Yeah, Cam, I’ll answer it in terms of general. The Mountnie is 12 to 18 months behind the Marcellus. We continue to see the same sort of improvements that we saw last year in the Marcellus in terms of drilling costs coming down significantly as we apply the leanings that we have made in the Marcellus to our Mountnie operations. Our pace setter well in the Mountaine is sort of just below $4 million. We’re certainly not done at that level – that’s drilling costs – and continue to experiment with the application of all of the learnings from the Marcellus. And we fully expect to see further improvements as we complete this year’s program and as we continue into next year with our planned drilling program.

Cam Sandhar – Peters & Company

Okay, thanks.

John Manzoni

Thank you, Cam.

Operator

Mr.
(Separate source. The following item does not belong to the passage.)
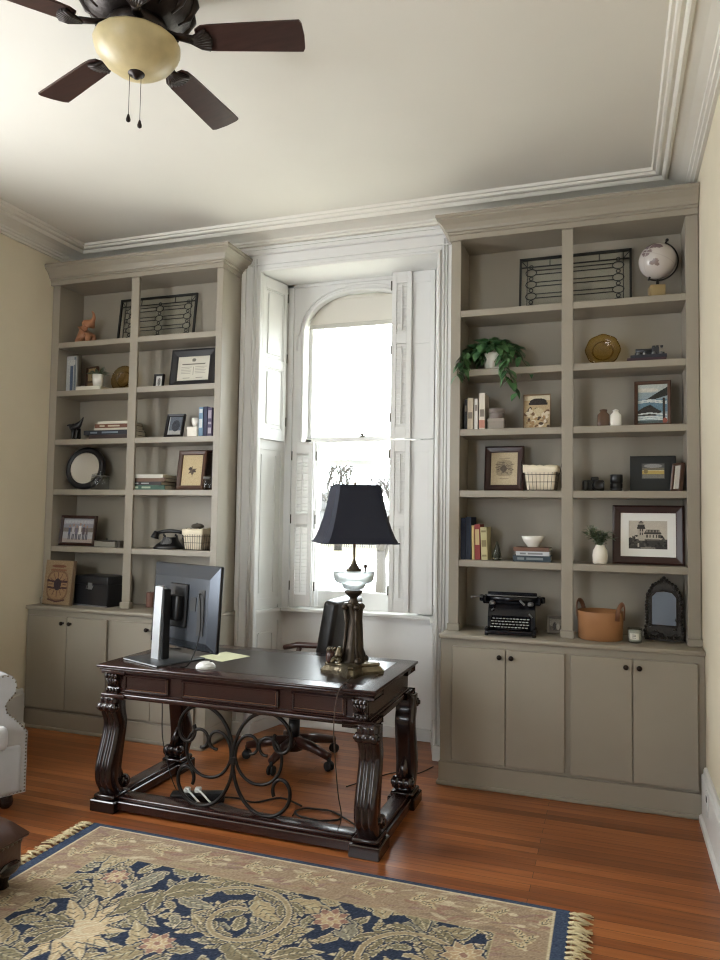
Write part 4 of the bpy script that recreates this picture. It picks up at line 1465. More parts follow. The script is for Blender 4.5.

Manzoni, there’s no further questions. Please continue.

John Manzoni

Ladies and gentlemen, thank you for listening to our conference call and thank you for your questions. And I think with that, given that there are no further questions, we’ll sign off and look forward to talking with you again in the next quarter. So thank you very much again for joining. Thank you.

Operator

Ladies and gentlemen, this concludes the conference call for today. Thank you for participating; please disconnect your line.